MR-Occ: Efficient Camera-LiDAR 3D Semantic Occupancy Prediction Using Hierarchical Multi-Resolution Voxel Representation

TL;DR

This work addresses the efficiency-robustness trade-off in 3D semantic occupancy prediction for autonomous driving by proposing MR-Occ, a camera-LiDAR fusion framework. It introduces three key components: Pixel to Voxel Fusion Network (PVF-Net) for deformable-attention-based, densified LiDAR-guided fusion with camera features; Hierarchical Voxel Feature Refinement (HVFR) to selectively refine core voxels at multiple resolutions; and a Multi-scale Occupancy Decoder (MOD) that adds an Occluded state to handle regions not visible to sensors. The approach yields state-of-the-art results on the nuScenes-Occupancy dataset with +5.2% IoU and +5.3% mIoU gains while using fewer parameters and FLOPs, and also achieves strong performance on SemanticKITTI, demonstrating generalization across benchmarks. By explicitly modeling occlusion and focusing computation on informative voxels, MR-Occ offers a practically efficient and robust solution for 3D semantic occupancy in urban environments.

Abstract

Accurate 3D perception is essential for understanding the environment in autonomous driving. Recent advancements in 3D semantic occupancy prediction have leveraged camera-LiDAR fusion to improve robustness and accuracy. However, current methods allocate computational resources uniformly across all voxels, leading to inefficiency, and they also fail to adequately address occlusions, resulting in reduced accuracy in challenging scenarios. We propose MR-Occ, a novel approach for camera-LiDAR fusion-based 3D semantic occupancy prediction, addressing these challenges through three key components: Hierarchical Voxel Feature Refinement (HVFR), Multi-scale Occupancy Decoder (MOD), and Pixel to Voxel Fusion Network (PVF-Net).

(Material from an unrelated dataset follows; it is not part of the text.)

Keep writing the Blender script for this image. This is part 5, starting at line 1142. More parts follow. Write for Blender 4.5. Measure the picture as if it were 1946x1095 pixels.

HVFR improves performance by enhancing features for critical voxels, reducing computational cost. MOD introduces an `occluded' class to better handle regions obscured from sensor view, improving accuracy. PVF-Net leverages densified LiDAR features to effectively fuse camera and LiDAR data through a deformable attention mechanism. Extensive experiments demonstrate that MR-Occ achieves state-of-the-art performance on the nuScenes-Occupancy dataset, surpassing previous approaches by +5.2% in IoU and +5.3% in mIoU while using fewer parameters and FLOPs. Moreover, MR-Occ demonstrates superior performance on the SemanticKITTI dataset, further validating its effectiveness and generalizability across diverse 3D semantic occupancy benchmarks.

Figures (5)

• Figure 1: Accuracy vs Efficiency (Params/FLOPs) on nuScenes-Occupancy validation set. MR-Occ achieves state-of-the-art performance with less computational cost than previous methods.
• Figure 2: Overall architecture of MR-Occ: Camera and LiDAR features are extracted from modality-specific backbone networks. The PVF-Net densifies LiDAR features and adaptively fuses them with image features using a deformable cross-attention mechanism. The HVFR module uses Resolution Importance Estimator (RIE) to identify core voxels, and then enhances the fused features through Multi-Resolution Feature Refinement using these core voxels. Finally, Multi-scale Occupancy Decoder (MOD) predicts an 'occluded' class for occluded areas and performs fine-grained occupancy prediction.
• Figure 3: Multi-Resolution Feature Refinement module. The subdivided core voxels combine features sampled from the same resolution LiDAR features and camera features to capture fine-grained details. The multi-resolution features are fused based on a 3D sparse convolution.
• Figure 4: Qualitative results comparing MR-Occ and M-CONet predictions: The red boxes highlight areas where MR-Occ shows improved accuracy in detecting objects, particularly in object boundary regions, occlusion scenarios and small objects.
• Figure 5: Qualitative comparison results on SemanticKITTI validation set. The regions highlighted by orange circles indicate areas with obvious differences.